### The task
Pull out every line containing the string "parts".

Start of Stored data

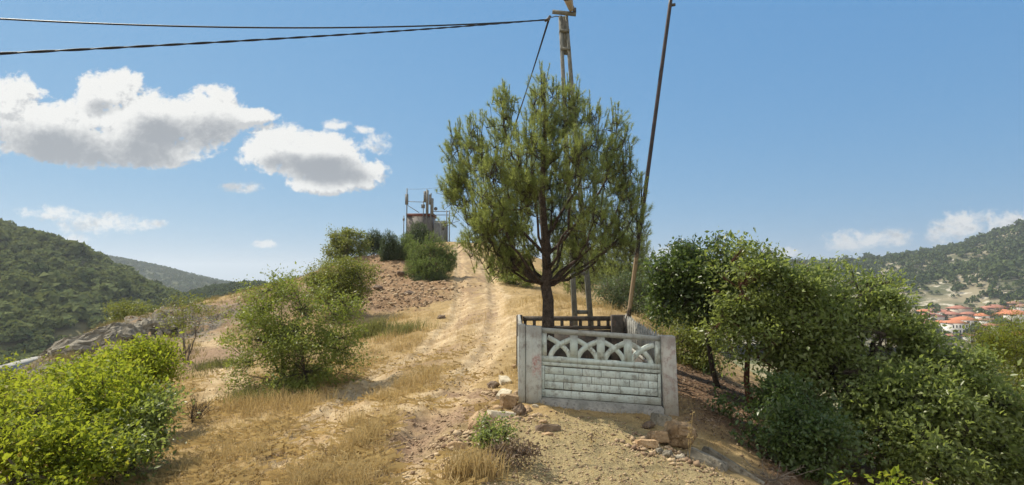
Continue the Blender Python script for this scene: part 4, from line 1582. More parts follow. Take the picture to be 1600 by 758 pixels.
plant('small_bush', 'small dark bush at the left foot of the dark slim conifer', 'bush', gpt(572, 48), [Lb(567, 392, 48, 10, 12), Lb(598, 398, 47, 8, 9)], M['darkleaf'], M['bark'], ll=.12, ncl=140, per=10, sig=.16, tr=.03, parts=('stems', 'foliage'))
plant('track_shrub', 'green shrub at the right edge of the upper track', 'shrub', gpt(806, 34), [Lb(800, 428, 34, 20, 15), Lb(822, 433, 33.5, 18, 14), Lb(786, 420, 36, 10, 12)], M['locust'], M['bark'],
      ll=.10, ncl=420, per=12, sig=.18, tr=.04, stems=4, parts=('stems', 'foliage'))

# ------------------------------------------------------------------ trees behind the enclosure
conifer('background_pine', 'smaller pine behind the leaning pole right of the big pine', gpt(985, 25), [Lb(985, 385, 25, 30, 38), Lb(960, 400, 25, 28, 40), Lb(1003, 400, 25.5, 18, 32), Lb(935, 410, 25.5, 26, 40), Lb(975, 430, 24.6, 40, 30)], M['pine'],
        M['pinebark'], nsh=2000, per=22, nl=.12, nw=.011, sl=.3, tr=.13)
conifer('background_pine', 'dark pine seen between the pole legs and the big pine trunk', gpt(895, 30), [Lb(890, 400, 30, 30, 36), Lb(920, 415, 29.5, 26, 34), Lb(870, 425, 30, 24, 22), Lb(905, 440, 29, 30, 22)], M['pine'],
        M['pinebark'], nsh=1500, per=22, nl=.13, nw=.013, sl=.32, tr=.13)
plant('olive_tree', 'grey green rounded tree behind the leaning pole', 'tree', gpt(975, 19), [Lb(965, 455, 19, 30, 26), Lb(995, 462, 19, 26, 28), Lb(950, 480, 18.7, 24, 20), Lb(1015, 470, 19.3, 22, 30), Lb(980, 440, 19.4, 24, 18)], M['olive'], M['palebark'],
      ll=.07, lw=.4, ncl=800, per=14, sig=.15, tr=.05, fork=.3, stems=3, sprigs=20)
plant('yellow_shrub', 'yellow green shrub right behind the right post', 'shrub', gpt(1085, 14.0), [Lb(1078, 545, 14.0, 36, 28), Lb(1110, 550, 14, 30, 30), Lb(1062, 525, 14.4, 24, 22), Lb(1090, 520, 14.3, 30, 20), Lb(1040, 510, 16, 26, 18), Lb(1010, 505, 16.5, 20, 12)],
      M['yellowgreen'], M['bark'], ll=.06, ncl=900, per=12, sig=.13, tr=.02, stems=6, sprigs=25, parts=('stems', 'foliage'), spread=.4)
plant('round_tree', 'green tree in the gap between the far pine and the dark oak', 'tree', gpt(1035, 24), [Lb(1030, 440, 24, 30, 36), Lb(1010, 430, 24, 22, 26), Lb(1060, 450, 24, 26, 36), Lb(1030, 480, 23.6, 40, 26)],
      M['oak'], M['bark'], ll=.09, ncl=600, per=13, sig=.17, tr=.07, fork=.35)

# ------------------------------------------------------------------ oak trees right
OK_ = dict(cat='tree', ll=.085, lw=.5, sig=.135, clump=7, csz=.30, sprig_len=.75, droop=.15, power=2.2)


def tb(px, py, Y):
    p = at(px, py, Y)
    return p


def tpath(base_px, Y, *pts):
    b = gpt(base_px, Y)
    return [np.array([b[0], b[1], gz(*b) - .05])] + [at(x, y, yy) for x, y, yy in pts]


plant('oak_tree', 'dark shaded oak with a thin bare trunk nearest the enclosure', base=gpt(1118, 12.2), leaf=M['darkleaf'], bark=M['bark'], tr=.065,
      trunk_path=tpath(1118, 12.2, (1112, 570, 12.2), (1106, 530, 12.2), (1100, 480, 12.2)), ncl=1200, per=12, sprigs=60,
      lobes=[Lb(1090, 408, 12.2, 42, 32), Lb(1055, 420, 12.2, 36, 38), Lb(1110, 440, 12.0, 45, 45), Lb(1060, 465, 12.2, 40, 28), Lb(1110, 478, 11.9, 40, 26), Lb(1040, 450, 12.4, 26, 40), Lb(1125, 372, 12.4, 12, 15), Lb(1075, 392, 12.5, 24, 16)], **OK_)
plant('oak_tree', 'sunlit green oak with several leaning stems right of the thin trunk', base=gpt(1170, 11.2), leaf=M['oak'], bark=M['redbark'], tr=.07,
      trunk_path=tpath(1170, 11.2, (1166, 600, 11.2), (1168, 560, 11.2), (1172, 520, 11.2)), ncl=1700, per=11, sprigs=90,
      lobes=[Lb(1150, 408, 11.3, 40, 30), Lb(1185, 402, 11.3, 30, 22), Lb(1165, 450, 10.9, 50, 46), Lb(1220, 455, 11.0, 48, 44), Lb(1195, 510, 10.7, 55, 46), Lb(1250, 440, 11.6, 42, 28), Lb(1140, 520, 10.9, 30, 46), Lb(1240, 520, 10.8, 46, 46), Lb(1215, 580, 10.6, 46, 26), Lb(1265, 560, 11.2, 36, 40)], **OK_)
g = G()
o_ = np.array([*gpt(1190, 11.4), 0])
o_[2] = gz(o_[0], o_[1]) - .05
st = thing('leaning_sapling', 'bare red brown sapling of two leaning trunks beside the sunlit oak', 'sapling', o_)
G().tube(curve(o_, at(1235, 560, 11.4), -.06, 8, .05), np.linspace(.045, .02, 8), 7).build('trunk', M['redbark'], st, o_, True)
G().tube(curve(o_ + np.array([.06, 0, 0]), at(1204, 545, 11.4), -.04, 8, .05), np.linspace(.035, .016, 8), 7).build('trunk', M['redbark'], st, o_, True)
plant('oak_tree', 'broad sunlit oak in the middle of the right hand trees', base=gpt(1330, 11.5), leaf=M['oak'], bark=M['bark'], tr=.10, fork=.3, stems=3, spread=.4, ncl=2500, per=11, sprigs=130,
      lobes=[Lb(1290, 455, 11.6, 48, 34), Lb(1345, 465, 11.6, 55, 36), Lb(1385, 490, 11.5, 44, 34), Lb(1300, 520, 11.0, 60, 50), Lb(1370, 540, 10.8, 65, 55), Lb(1424, 548, 11.0, 48, 50), Lb(1280, 590, 10.6, 60, 50), Lb(1340, 620, 10.3, 70, 50), Lb(1420, 620, 10.4, 60, 50),
             Lb(1262, 640, 10.6, 40, 46)], **OK_)
plant('oak_tree', 'lower green oak at the right end of the tree row', base=gpt(1480, 10.0), leaf=M['oak'], bark=M['bark'], tr=.07, fork=.35, stems=3, spread=.4, ncl=2700, per=12, sprigs=90,
      lobes=[Lb(1462, 590, 10.0, 42, 40), Lb(1462, 556, 10.4, 32, 26), Lb(1400, 610, 9.8, 46, 46), Lb(1515, 620, 9.8, 50, 50), Lb(1450, 640, 9.6, 60, 50), Lb(1560, 665, 9.6, 46, 50), Lb(1500, 700, 9.2, 70, 50), Lb(1420, 700, 9.2, 60, 50), Lb(1580, 720, 9.2, 55, 45), Lb(1350, 700, 9.3, 60, 50), Lb(1630, 690, 9.6, 50, 50)], **OK_)
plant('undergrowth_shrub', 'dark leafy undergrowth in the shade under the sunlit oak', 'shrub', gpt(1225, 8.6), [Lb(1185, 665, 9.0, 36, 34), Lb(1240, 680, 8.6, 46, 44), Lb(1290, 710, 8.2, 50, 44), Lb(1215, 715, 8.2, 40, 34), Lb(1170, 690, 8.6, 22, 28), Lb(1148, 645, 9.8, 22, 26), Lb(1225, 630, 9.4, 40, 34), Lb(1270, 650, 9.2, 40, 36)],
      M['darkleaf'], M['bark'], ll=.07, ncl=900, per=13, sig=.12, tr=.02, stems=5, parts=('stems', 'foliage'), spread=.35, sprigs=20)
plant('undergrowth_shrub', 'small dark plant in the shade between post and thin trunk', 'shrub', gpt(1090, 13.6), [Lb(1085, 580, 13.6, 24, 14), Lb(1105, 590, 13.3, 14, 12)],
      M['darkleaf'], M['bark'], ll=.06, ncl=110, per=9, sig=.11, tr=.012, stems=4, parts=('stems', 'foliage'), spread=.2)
plant('feathery_tree', 'feathery yellow green young tree at the right frame edge', 'tree', gpt(1575, 15), [Lb(1530, 560, 15, 22, 40), Lb(1565, 560, 15, 40, 50), Lb(1600, 540, 15, 30, 46), Lb(1525, 515, 15, 12, 26), Lb(1590, 610, 14.5, 40, 40), Lb(1640, 560, 15, 40, 50), Lb(1580, 505, 15.2, 20, 16)],
      M['feather'], M['bark'], ll=.06, lw=.25, ncl=1700, per=18, sig=.15, tr=.05, fork=.4, stems=3, sprigs=60, flat=1.1, jit=.16)
plant('leafy_sprig', 'bright green leafy sprigs poking up at the bottom edge on the right', 'sprig', gpt(1385, 4.6), [Lb(1350, 762, 4.6, 22, 14), Lb(1385, 766, 4.5, 30, 10), Lb(1425, 760, 4.6, 22, 16), Lb(1390, 800, 4.5, 60, 25)],
      M['lime'], M['bark'], ll=.05, ncl=130, per=8, sig=.06, tr=.01, stems=3, parts=('stems', 'foliage'), spread=.1, sprigs=6)
# small plants by the mound
plant('small_shrub', 'small dark green leafy shrub among the stones left of the mound', 'shrub', gp(782, 715)[:2], [Lb(768, 680, 6.9, 22, 22), Lb(790, 672, 6.9, 16, 18), Lb(752, 690, 6.8, 14, 12)],
      M['oak'], M['bark'], ll=.04, ncl=170, per=9, sig=.055, tr=.012, stems=3, parts=('stems', 'foliage'), spread=.05, fork=.5)
plant('withered_plant', 'withered brown plant with curled dead leaves below the small green shrub', 'plant', gp(805, 742)[:2], [Lb(805, 715, 6.3, 34, 22), Lb(785, 728, 6.2, 24, 16), Lb(830, 708, 6.4, 16, 14)],
      M['deadleaf'], M['bark'], ll=.035, ncl=200, per=7, sig=.06, tr=.008, stems=5, parts=('stems', 'foliage'), spread=.08, fold=.5)
plant('withered_plant', 'low patch of dead leaves on the gravel mound', 'plant', gp(912, 690)[:2], [Lb(912, 686, 7.4, 22, 7), Lb(900, 692, 7.2, 12, 5)],
      M['deadleaf'], M['bark'], ll=.03, ncl=50, per=6, sig=.05, tr=.005, stems=4, parts=('stems', 'foliage'), spread=.08, fold=.5)
# dry stalk
p = gp(1076, 716)
b = np.array([p[0], p[1], gz(p[0], p[1]) - .02])
ds = thing('dry_stalk', 'tall pale dry stalk with two stems in front of the big boulder', 'stalk', b)
for k, (dx, hh) in enumerate(((.0, .50), (.05, .62))):
    q = curve(b + np.array([dx * .1, 0, 0]), b + np.array([dx + .02, .02, hh]), .0, 7, .03)
    G().tube(q, np.linspace(.006, .003, 7), 5).build('stem', M['straw'], ds, b)
    n = 26
    c = q[RNG.integers(3, 7, n)] + RNG.normal(size=(n, 3)) * .015
    V, T = leaf_geo(c, RNG.normal(size=(n, 3)), np.full(n, .03), .6)
    link('seed_head', raw_mesh('seed_head', V - b, None, T, M['straw']), ds)


# ------------------------------------------------------------------ far hills
def hill_mat(name, c1, c2, c3, sc):
    m, nt, out = new_mat(name)
    a = ramp(nt, ntex(nt, sc, 7, .65), (.40, .60))
    col = mixc(nt, a, c1, c2)
    b_ = ramp(nt, ntex(nt, sc * 2.7, 7, .7), (.52, .64))
    col = mixc(nt, b_, col, c3)
    p = nd(nt, "ShaderNodeBsdfPrincipled", i_Roughness=1.0)
    p.inputs["Specular IOR Level"].default_value = .05
    nt.links.new(col, p.inputs["Base Color"])
    nt.links.new(p.outputs[0], out.inputs[0])
    return m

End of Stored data

### Result of the task
Continue the Blender Python script for this scene: part 4, from line 1582. More parts follow. Take the picture to be 1600 by 758 pixels.
plant('small_bush', 'small dark bush at the left foot of the dark slim conifer', 'bush', gpt(572, 48), [Lb(567, 392, 48, 10, 12), Lb(598, 398, 47, 8, 9)], M['darkleaf'], M['bark'], ll=.12, ncl=140, per=10, sig=.16, tr=.03, parts=('stems', 'foliage'))
      ll=.10, ncl=420, per=12, sig=.18, tr=.04, stems=4, parts=('stems', 'foliage'))
      M['yellowgreen'], M['bark'], ll=.06, ncl=900, per=12, sig=.13, tr=.02, stems=6, sprigs=25, parts=('stems', 'foliage'), spread=.4)
      M['darkleaf'], M['bark'], ll=.07, ncl=900, per=13, sig=.12, tr=.02, stems=5, parts=('stems', 'foliage'), spread=.35, sprigs=20)
      M['darkleaf'], M['bark'], ll=.06, ncl=110, per=9, sig=.11, tr=.012, stems=4, parts=('stems', 'foliage'), spread=.2)
      M['lime'], M['bark'], ll=.05, ncl=130, per=8, sig=.06, tr=.01, stems=3, parts=('stems', 'foliage'), spread=.1, sprigs=6)
      M['oak'], M['bark'], ll=.04, ncl=170, per=9, sig=.055, tr=.012, stems=3, parts=('stems', 'foliage'), spread=.05, fork=.5)
      M['deadleaf'], M['bark'], ll=.035, ncl=200, per=7, sig=.06, tr=.008, stems=5, parts=('stems', 'foliage'), spread=.08, fold=.5)
      M['deadleaf'], M['bark'], ll=.03, ncl=50, per=6, sig=.05, tr=.005, stems=4, parts=('stems', 'foliage'), spread=.08, fold=.5)